At McGraw-Hill, we’ve designed a program that taps into the unique skills and expertise of our employees. For instance, with our Financial Literacy Now campaign, we leverage the resources of McGraw-Hill Education, Standard & Poor’s, and our other businesses, to offer teachers, students, and families the tools and materials they need to make more informed financial decisions. And this is not a new focus for us. We’ve been supporting financial literacy initiatives for close to 15 years.

Are your efforts focused on a global basis and how do you communicate your social responsibility focus to your people worldwide?

We have more than 280 offices in 40 countries so we have to act globally. We have a highly developed network of community service teams around the world that serve as volunteer coordinators. From reading to schoolchildren in London to building homes for families in need in Mumbai, our employee volunteers are doing remarkable work.

Employees are very enthusiastic about these projects so we often see updates of their efforts spread organically and through social media. People tell their colleagues, friends, and families via Facebook and Twitter what they’re doing. That’s all grassroots driven and very powerful. To spotlight their work, we’ll pull these stories together and broadcast messages on our intranet, through e-mail and video.

How do you evaluate/measure the success of your efforts?

Making sure we are having an impact is critical. We regularly survey our nonprofit partners and employees to find out how we can improve, and we set goals to measure our progress. For example, we said we would reach 100,000 students when we launched our financial literacy campaign a little more than a year ago. We’ve already surpassed that goal, and continue to bring financial literacy to more and more young people.

Are you focused on collaborating/partnering in your social responsibility programs?

Absolutely. Public/private partnerships are one of the keys to success. We work with terrific organizations like the Council for Economic Education to produce online financial literacy sessions for teachers. And we’ve partnered with everyone from the Girl Scouts to the Harlem Children’s Zone to create opportunities for our employees to visit schools to teach children about money and personal finance issues.

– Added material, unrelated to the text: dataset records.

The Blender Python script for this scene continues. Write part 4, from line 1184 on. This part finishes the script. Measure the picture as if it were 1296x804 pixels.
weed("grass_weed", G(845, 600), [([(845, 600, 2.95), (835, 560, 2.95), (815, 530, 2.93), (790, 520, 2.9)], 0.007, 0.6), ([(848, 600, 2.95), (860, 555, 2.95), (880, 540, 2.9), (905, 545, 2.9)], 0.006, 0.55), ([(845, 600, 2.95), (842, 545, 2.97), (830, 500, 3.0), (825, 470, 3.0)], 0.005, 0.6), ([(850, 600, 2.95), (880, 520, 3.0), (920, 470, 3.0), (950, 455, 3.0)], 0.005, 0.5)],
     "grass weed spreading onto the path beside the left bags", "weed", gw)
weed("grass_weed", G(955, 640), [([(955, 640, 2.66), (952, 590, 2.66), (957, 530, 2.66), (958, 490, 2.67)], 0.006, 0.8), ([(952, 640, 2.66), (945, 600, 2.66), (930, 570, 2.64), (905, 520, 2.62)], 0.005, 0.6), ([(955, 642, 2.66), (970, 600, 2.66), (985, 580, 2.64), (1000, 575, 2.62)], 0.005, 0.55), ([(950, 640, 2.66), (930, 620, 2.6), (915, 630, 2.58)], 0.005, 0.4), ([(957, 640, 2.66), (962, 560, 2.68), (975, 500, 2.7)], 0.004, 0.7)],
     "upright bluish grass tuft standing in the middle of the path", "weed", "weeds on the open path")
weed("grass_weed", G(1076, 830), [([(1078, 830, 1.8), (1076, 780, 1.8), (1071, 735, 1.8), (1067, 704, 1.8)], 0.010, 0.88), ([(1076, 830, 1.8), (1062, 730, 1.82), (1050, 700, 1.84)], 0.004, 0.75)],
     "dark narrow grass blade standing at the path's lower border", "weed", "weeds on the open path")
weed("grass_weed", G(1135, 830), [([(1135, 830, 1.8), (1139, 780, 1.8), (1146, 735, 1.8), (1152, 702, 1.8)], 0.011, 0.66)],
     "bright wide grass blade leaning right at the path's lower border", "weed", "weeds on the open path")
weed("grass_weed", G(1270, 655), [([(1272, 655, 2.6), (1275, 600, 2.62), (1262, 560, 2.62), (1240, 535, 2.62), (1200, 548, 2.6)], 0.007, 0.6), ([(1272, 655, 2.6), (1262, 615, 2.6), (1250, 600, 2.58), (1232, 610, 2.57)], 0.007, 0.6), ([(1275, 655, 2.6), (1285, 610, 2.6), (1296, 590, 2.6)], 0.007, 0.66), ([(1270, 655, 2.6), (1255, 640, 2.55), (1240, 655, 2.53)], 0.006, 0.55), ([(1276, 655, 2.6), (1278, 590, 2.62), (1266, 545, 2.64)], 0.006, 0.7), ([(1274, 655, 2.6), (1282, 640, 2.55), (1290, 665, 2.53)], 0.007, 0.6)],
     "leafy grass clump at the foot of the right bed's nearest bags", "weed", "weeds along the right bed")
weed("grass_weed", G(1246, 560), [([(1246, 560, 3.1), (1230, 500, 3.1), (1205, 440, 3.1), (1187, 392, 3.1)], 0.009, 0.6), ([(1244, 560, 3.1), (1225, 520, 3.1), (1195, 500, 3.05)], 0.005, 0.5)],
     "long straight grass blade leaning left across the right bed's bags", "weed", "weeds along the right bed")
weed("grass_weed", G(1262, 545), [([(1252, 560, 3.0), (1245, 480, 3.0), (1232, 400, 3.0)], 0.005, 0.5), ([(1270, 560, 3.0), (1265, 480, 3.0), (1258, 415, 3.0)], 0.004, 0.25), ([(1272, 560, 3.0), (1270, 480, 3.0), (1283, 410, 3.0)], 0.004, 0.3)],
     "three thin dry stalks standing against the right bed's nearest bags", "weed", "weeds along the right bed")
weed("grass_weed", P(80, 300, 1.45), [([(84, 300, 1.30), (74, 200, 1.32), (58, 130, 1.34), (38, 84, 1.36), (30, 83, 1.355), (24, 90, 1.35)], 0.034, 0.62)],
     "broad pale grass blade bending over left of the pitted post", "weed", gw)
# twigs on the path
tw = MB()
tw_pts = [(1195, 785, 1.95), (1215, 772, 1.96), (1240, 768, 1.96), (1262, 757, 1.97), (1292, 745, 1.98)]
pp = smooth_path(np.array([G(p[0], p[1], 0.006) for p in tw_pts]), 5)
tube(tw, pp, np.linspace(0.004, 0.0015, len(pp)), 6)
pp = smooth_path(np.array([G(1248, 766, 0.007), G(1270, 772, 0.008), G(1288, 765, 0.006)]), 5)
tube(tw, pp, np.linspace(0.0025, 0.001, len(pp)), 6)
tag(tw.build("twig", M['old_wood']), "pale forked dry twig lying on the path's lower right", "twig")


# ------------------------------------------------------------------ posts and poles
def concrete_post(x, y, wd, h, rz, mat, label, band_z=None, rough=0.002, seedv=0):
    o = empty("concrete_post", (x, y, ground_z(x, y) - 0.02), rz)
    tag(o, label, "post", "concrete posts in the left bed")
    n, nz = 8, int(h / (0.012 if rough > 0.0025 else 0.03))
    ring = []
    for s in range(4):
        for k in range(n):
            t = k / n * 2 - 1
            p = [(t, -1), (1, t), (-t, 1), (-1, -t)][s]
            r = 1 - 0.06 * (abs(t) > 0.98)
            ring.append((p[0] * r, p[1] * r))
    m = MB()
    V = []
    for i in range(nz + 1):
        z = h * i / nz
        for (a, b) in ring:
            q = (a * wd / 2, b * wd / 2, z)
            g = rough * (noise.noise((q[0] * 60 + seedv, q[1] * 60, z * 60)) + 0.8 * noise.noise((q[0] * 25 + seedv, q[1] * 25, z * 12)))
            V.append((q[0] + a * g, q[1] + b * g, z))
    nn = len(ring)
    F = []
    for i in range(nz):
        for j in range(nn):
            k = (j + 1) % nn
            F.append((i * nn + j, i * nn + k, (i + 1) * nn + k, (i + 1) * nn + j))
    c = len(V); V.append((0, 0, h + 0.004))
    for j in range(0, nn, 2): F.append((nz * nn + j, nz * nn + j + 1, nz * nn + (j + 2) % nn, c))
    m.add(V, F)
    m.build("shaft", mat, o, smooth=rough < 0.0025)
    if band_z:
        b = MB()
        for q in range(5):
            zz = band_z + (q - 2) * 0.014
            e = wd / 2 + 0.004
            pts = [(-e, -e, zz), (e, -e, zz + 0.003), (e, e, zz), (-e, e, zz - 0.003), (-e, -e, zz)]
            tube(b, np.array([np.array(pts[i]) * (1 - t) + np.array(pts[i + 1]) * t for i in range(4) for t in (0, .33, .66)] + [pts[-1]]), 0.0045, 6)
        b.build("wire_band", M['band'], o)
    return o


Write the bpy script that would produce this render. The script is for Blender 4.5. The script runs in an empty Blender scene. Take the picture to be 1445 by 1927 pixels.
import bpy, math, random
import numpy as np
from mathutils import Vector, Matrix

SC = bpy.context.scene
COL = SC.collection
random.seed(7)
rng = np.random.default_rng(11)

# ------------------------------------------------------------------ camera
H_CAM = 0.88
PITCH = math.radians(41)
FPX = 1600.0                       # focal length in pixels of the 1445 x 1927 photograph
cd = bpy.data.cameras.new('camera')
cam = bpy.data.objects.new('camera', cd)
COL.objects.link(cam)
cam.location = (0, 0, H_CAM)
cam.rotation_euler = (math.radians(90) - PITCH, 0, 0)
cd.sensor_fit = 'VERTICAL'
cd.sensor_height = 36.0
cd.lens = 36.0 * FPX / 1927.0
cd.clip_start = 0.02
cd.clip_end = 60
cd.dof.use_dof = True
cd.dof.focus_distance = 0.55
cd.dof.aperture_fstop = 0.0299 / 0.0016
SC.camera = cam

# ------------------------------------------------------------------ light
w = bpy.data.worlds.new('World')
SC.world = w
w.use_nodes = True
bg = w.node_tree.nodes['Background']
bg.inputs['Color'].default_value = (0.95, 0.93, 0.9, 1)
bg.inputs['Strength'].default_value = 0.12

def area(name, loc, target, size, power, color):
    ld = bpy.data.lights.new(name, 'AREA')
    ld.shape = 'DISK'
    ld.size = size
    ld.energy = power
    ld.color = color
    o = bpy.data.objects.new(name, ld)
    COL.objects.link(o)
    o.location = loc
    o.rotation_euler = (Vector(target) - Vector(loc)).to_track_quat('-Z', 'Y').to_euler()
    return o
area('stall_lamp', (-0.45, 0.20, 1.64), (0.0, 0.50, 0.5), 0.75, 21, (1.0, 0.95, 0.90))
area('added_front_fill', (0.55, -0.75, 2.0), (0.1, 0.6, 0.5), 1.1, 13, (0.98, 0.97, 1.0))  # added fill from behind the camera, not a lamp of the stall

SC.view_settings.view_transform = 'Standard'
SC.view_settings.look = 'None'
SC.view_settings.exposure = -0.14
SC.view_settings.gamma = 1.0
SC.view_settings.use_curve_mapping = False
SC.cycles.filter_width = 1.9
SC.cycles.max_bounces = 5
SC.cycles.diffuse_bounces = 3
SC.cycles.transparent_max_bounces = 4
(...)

We are also working on a number of initiatives to improve the microcredit environment. We partner with microcredit organizations such as the Grameen Foundation, Women’s World Banking, and Pro Mujer. These organizations are doing fabulous work to raise standards of living and give families around the world a brighter future.

How do you engage employees in McGraw-Hill’s social responsibility efforts?

Our employees are very passionate and committed to a lot of important causes. One example is the tremendous growth of our Global Volunteer Day initiative, where employees take time off to perform community service projects. Since we started eight years ago, the number of employee teams we have volunteering has grown 300 percent.

We have several initiatives to tap into employees’ enthusiasm and encourage even better participation. We are continually in search of more opportunities to match employees’ skills with community needs. We also match employees’ charitable contributions dollar for dollar, and every year we use a variety of forums to recognize employees for outstanding volunteerism and community service.

How critical has it been to maintain your philanthropic efforts during the past 24 months with the global economic crisis?

Our commitment to philanthropy and corporate responsibility initiatives is unwavering. In fact, we modestly increased our giving last year, and are always in search of new partnerships and programs that will help people achieve better lives and drive future progress.

As chairman of the Committee Encouraging Corporate Philanthropy (CECP), would you highlight the work of CECP and why it is important?

CECP has a very strong board and a committed staff. The committee serves a vital global mission by giving a voice to the business community and inspiring businesses around the world to engage further in giving initiatives. Over the past decade, we’ve tracked more than $70 billion in corporate giving. We’ve accomplished a lot together but there’s so much more to do.